Das angebliche Original[13], das auf den Namen König Pippins in Attigny durch den Notar Baddilo im Juni 753[14] ausgestellt sein soll[15], bestätigt dem Erzbischof und päpstlichen Legaten Bonifatius das Exemtionsprivileg des Papstes Zacharias[16] für das Kloster Fulda. In der vermutlich echten[17] Zeugenreihe finden sich nach den geistlichen Zeugen vier genannte Große mit dem Titel praefecti[18], darunter auch wieder als erster Throandus.
Mit einer im November vermutlich des Jahres 775[19] in Düren[20] ausgestellten Urkunde schenkt Karl der Große dem Kloster Fulda das Klösterlein[21] Holzkirchen[22] im Waldsassengau[23], das ihm der Klostergründer[24] Troandus[25] übertragen hatte[26].
Eine Notiz des Codex Eberhardi von Fulda[27] des 12. Jahrhunderts berichtet, dass[28] Graf[29] Trunt der Propstei von Holzkirchen gegründet hat.


[1] Troant, Troandus, Trount, Trunt.
[2] Original verschollen. Überlieferung: Handschrift der Mitte des 9. Jahrhunderts in Mainz geschrieben. Online: Digitale Sammlung der Badischen Landesbibliothek Karlsruhe. S. Bonifatii aliorum epistolae - Rastatt 22, fol. 41v-42r; Anfang des Briefes: Monumenta Germaniae historica –fortan MGH-, Epistolae selectae I: Die Briefe des heiligen Bonifatius und Lullus, hg. von Michael Tangl, Berlin, 1916, Neudruck München, 1989, Tafel 2 nach S. XL. Drucke in Auswahl: Willibalds Leben des Bonifatius, nebst einigen zeitgenössischen Dokumenten. Unter Benützung der Übersetzungen von M. Tangl und Ph. H. Külb, neu bearb. von Rau Reinhold, in: Ausgewählte Quellen zur deutschen Geschichte des Mittelalters. Freiherr vom Stein-Gedächtnisausgabe IVb, Darmstadt, 1968, S. 276-282 (lat./dt.); MGH Epistolae selectae 1, ebd., Nr. 83 S. 184-187, auch S. VIII-XI. Vgl. Jakobs Hermann/Büttner Heinrich, Provincia Maguntinensis, pars IV: S. Bonifatius, archidioecesis Maguntinensis, abbatia Fuldensis, in: Germania Pontificia. Regesta pontificum Romanorum 4, Göttingen, 1978, Nr. 83 S. 33-34; Jaffé Philippe, Regesta Pontificum Romanorum ab condita ecclesia ad annum post Christum MCXCVIII, 2e édition, 1 (a S. Petro ad a. MCXLIII), Leipzig, 1885, Neudruck Graz, 1956, Nr. 2288 S. 267.

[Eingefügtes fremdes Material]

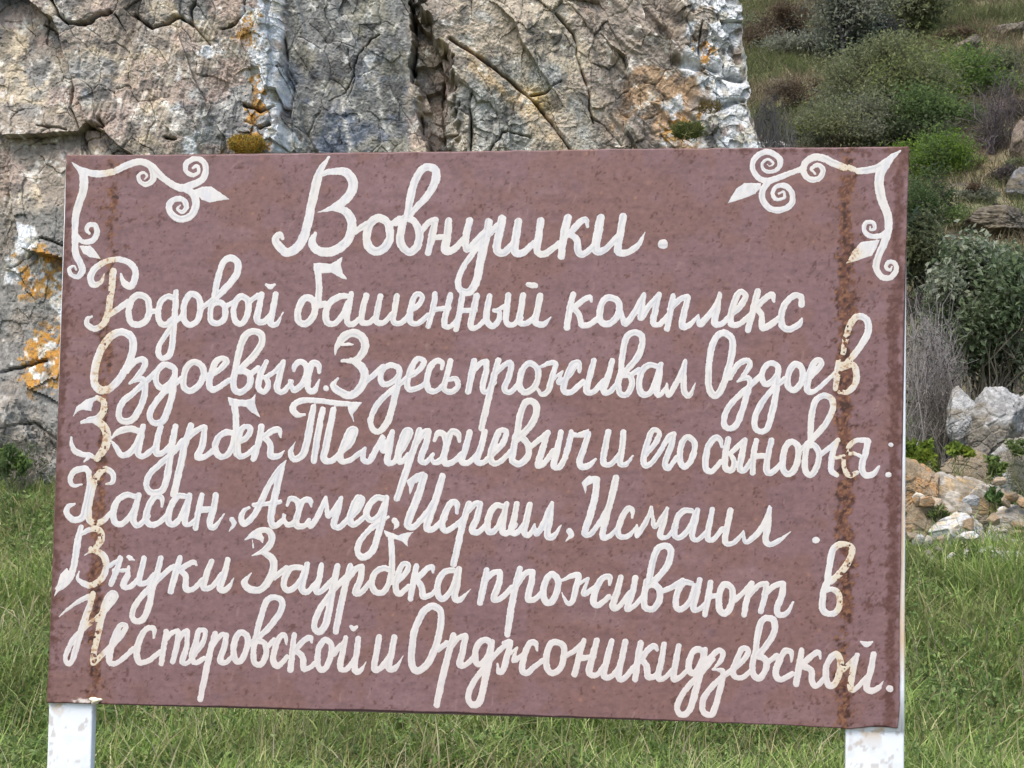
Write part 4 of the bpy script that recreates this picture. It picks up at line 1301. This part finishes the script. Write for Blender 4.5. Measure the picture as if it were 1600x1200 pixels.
def rock(px, py, depth, rx, ry, label, palette, seed, n=6, tilt=0.0, cat="rock", name="boulder", block=1.0, dz=.7, group=None):
    """angular rock: a sphere cut by random planes, then roughened"""
    if depth > 20:
        depth = ground_depth(px, py + ry * .5)
    k = depth / KPX
    c = at(px, py, depth)
    V, F = ICO[n]
    rng = np.random.RandomState(seed)
    d = V.copy()
    r = np.ones(len(d)) * 1.25
    for i in range(int(16 * block) + 8):
        nrm = rng.normal(size=3); nrm /= np.linalg.norm(nrm)
        h = rng.uniform(.74, .98) if block >= 1.5 else rng.uniform(.62, .98)
        dn = d @ nrm
        r = np.where(dn > .05, np.minimum(r, h / np.maximum(dn, .05)), r)
    r += .10 * (fbm3(d[:, 0] * 2.3 + seed, d[:, 1] * 2.3, d[:, 2] * 2.3, 4, seed) - .5)
    q = d * 5
    g = worley(q[:, 0] * .9 + q[:, 1] * .7 + seed, q[:, 2] * .8 + q[:, 1] * .3, seed)
    r += .09 * (g[2] - .5) - .05 * np.exp(-((g[1] - g[0]) / .05) ** 2)
    q2 = d * 13
    g = worley(q2[:, 0] * .9 + q2[:, 1] * .7 + seed, q2[:, 2] * .8 + q2[:, 1] * .3, seed + 1)
    r += .018 * (g[2] - .5)
    r += .045 * (.5 - np.abs(2 * fbm3(d[:, 0] * 8 + seed, d[:, 1] * 8, d[:, 2] * 8, 4, seed + 3) - 1)) + .03 * (fbm3(d[:, 0] * 30, d[:, 1] * 30, d[:, 2] * 30, 2, seed + 4) - .5)
    P = d * r[:, None] * np.array([rx * k, max(rx, ry) * k * dz, ry * k])
    ct, st = math.cos(tilt), math.sin(tilt)
    P = np.stack([P[:, 0] * ct + P[:, 2] * st, P[:, 1], -P[:, 0] * st + P[:, 2] * ct], 1)
    Wp = P + c
    n1 = fbm3(Wp[:, 0] * 5, Wp[:, 1] * 5, Wp[:, 2] * 5, 4, seed + 7); n2 = fbm3(Wp[:, 0] * 14, Wp[:, 1] * 14, Wp[:, 2] * 14, 4, seed + 8)
    n3 = fbm3(Wp[:, 0] * 40, Wp[:, 1] * 40, Wp[:, 2] * 40, 3, seed + 9)
    col = np.zeros(P.shape) + palette[0]
    for i, pc in enumerate(palette[1:]):
        col = mixc(col, pc, sstep(.5, .6, (n1, n2, n3)[i % 3] if i < 3 else fbm3(Wp[:, 0] * 8 + 5 * i, Wp[:, 1] * 8, Wp[:, 2] * 8, 4, seed + i)) * .60)
    col = mixc(col, [.15, .125, .085], sstep(.52, .64, fbm3(Wp[:, 0] * 3 + 7, Wp[:, 1] * 3, Wp[:, 2] * 6, 4, seed + 20)) * .75)
    col *= (.75 + .5 * n3)[:, None]
    base = c - np.array([0, 0, ry * k])
    o = mesh(name, Wp, tris=F, mat=MAT_ROCK, col=col, sub=base, smooth=True)
    o.location = base
    tag(o, label, cat, group)
    return o


GREY = ([.25, .25, .245], [.32, .325, .325], [.18, .18, .175], [.35, .35, .34])
TANR = ([.30, .22, .14], [.45, .38, .29], [.36, .19, .07], [.18, .15, .11])
PALE = ([.46, .46, .45], [.58, .58, .57], [.30, .30, .28], [.42, .33, .2])
BROWN = ([.085, .072, .05], [.125, .10, .065], [.045, .04, .033], [.17, .155, .13])
MIX = ([.26, .22, .16], [.42, .40, .36], [.34, .22, .08], [.15, .13, .10])

rock(1552, 676, 11.3, 60, 76, "grey angular boulder with dark cracks in front of the broad-leaved shrub", GREY, 11, 7, .18, block=2.0)
rock(1612, 676, 11.3, 44, 72, "grey boulder cut by the right edge of the photo, upper one of the pair", GREY, 12, 7, -.1, block=2.0)
rock(1506, 660, 11.3, 32, 46, "narrow upright grey rock left of the cracked grey boulder", GREY, 13, 7, .1, block=2.0)
rock(1598, 748, 10.7, 56, 56, "smooth pale grey block under the grey boulders at the right edge", GREY, 14, 7, .25, block=2.0)
rock(1432, 768, 10.3, 42, 56, "orange-stained rock lump directly beside the white right post", TANR, 15, 7, -.3)
rock(1446, 846, 9.85, 64, 54, "low tan and rust coloured rock above the grass beside the right post", TANR, 16, 7, .1)
rock(1522, 750, 11.0, 58, 52, "brown mossy rock below the narrow upright grey rock", MIX, 17, 7, .35)
rock(1498, 838, 9.75, 52, 46, "pale pinkish grey rock with white patches at the grass edge", PALE, 18, 7, .15)
rock(1550, 808, 10.2, 54, 50, "speckled grey and ochre rock right of the pale pinkish one", MIX, 19, 7, .4)
rock(1590, 828, 9.8, 46, 40, "cream coloured rock at the right edge over the grass", PALE, 20, 7, .5)
rock(1566, 878, 9.3, 66, 26, "flat whitish rock half sunk in the grass at the right edge", PALE, 21, 6, .05)
rock(1470, 900, 9.2, 50, 24, "small brown stone slab sunk in grass below the tan rock", MIX, 22, 6, .1)
rock(1512, 836, 10.35, 130, 84, "broad rubbly bank of tan and rust-stained rock under the grey boulders", MIX, 30, 7, .12, cat="rock bank", name="rock_bank", block=1.6, dz=.35)
_rr = np.random.RandomState(77)
for _i in range(26):
    _px = _rr.uniform(1424, 1604); _py = _rr.uniform(742, 884)
    _d = 9.95 - (_py - 742) / 142 * .75
    rock(_px, _py, _d, _rr.uniform(7, 17), _rr.uniform(6, 13), "small rubble stone lying among the larger rocks right of the sign",
         (TANR, MIX, PALE, GREY)[_rr.randint(4)], 300 + _i, 5, _rr.uniform(-.5, .5), "stone", "stone", group="rubble stones right of the sign")
rock(1212, 236, 25, 26, 20, "small pale stone peeping over the top edge of the sign", PALE, 23, 5, .5)
rock(1560, 356, 24, 70, 26, "brown rock ledge under dry grass above the broad-leaved shrub", BROWN, 24, 6, -.05, dz=1.0)
rock(1600, 296, 27, 34, 30, "dark grey rock slab at the right edge beside the lime green bush", ([.13, .13, .13], [.22, .22, .22], [.08, .08, .08]), 25, 6, .1)
rock(1500, 80, 43, 34, 15, "broken dark rock outcrop high on the hillside", BROWN, 26, 6, -.5)
rock(1578, 52, 44, 40, 20, "brown rock outcrop in the upper right corner of the hillside", BROWN, 27, 6, -.4)
rock(1218, 132, 40, 22, 10, "small dark rock in the brown slope left of the olive bush", BROWN, 28, 5, .1)
rock(1596, 222, 31, 18, 44, "tan rock rib at the right edge under the bare purple shrub", ([.15, .12, .09], [.21, .17, .135], [.09, .07, .06]), 29, 6, .2)


# ------------------------------------------------------------------ shrubs and trees
def leaf_cloud(cen, rad, n, size, aspect, rng, up=.3):
    """folded leaf faces: centres, sizes -> vertices and triangles"""
    N = len(cen)
    d = rng.normal(size=(N, 3)); d[:, 2] += up; d /= np.linalg.norm(d, axis=1)[:, None]
    e = rng.normal(size=(N, 3)); e -= (e * d).sum(1)[:, None] * d; e /= np.linalg.norm(e, axis=1)[:, None]
    f = np.cross(d, e)
    s = size * rng.uniform(.45, 1.5, N)[:, None]
    a = cen - d * s * .5
    b = cen + d * s * .5
    m1 = cen + e * s * aspect * .5 + f * s * .10
    m2 = cen - e * s * aspect * .5 + f * s * .10
    V = np.stack([a, m1, b, m2], 1).reshape(-1, 3)
    i = np.arange(N)[:, None] * 4
    T = np.concatenate([i + [0, 1, 2], i + [0, 2, 3]], 0)
    return V, T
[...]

[3] Seit der Beweisführung von Michael Tangl galt dieser undatierte Brief als im Jahr 748 geschrieben, wohl gleichzeitig mit den Briefen Nr. 82 auch undatiert und Nr. 80, der auf den 01. Mai 748 datiert ist (siehe die Literaturangaben bei: Gockel Michael, Zur Verwandtschaft der Äbtissin Emhilt von Milz, in: Mitteldeutsche Forschungen 74/II. Festschrift für Walter Schlesinger II, hrsg. von Helmut Beumann, 1974, 1-70), S. 50-51 und Anm. 207). Nun will Wagner Henrich, Bonifatiusstudien, in: Quellen und Forschungen zur Geschichte des Bistums und Hochstifts Würzburg 60, 2003, S. 156-164 die Gruppe der drei Briefe (Nr. 80, 82, 83) in das Jahr 747, vielleicht auch zum 01. Mai, setzen. Seine Argumente haben einiges für sich. Doch er hat Schwierigkeiten die genaue Datierung von Nr. 80 zu erklären.   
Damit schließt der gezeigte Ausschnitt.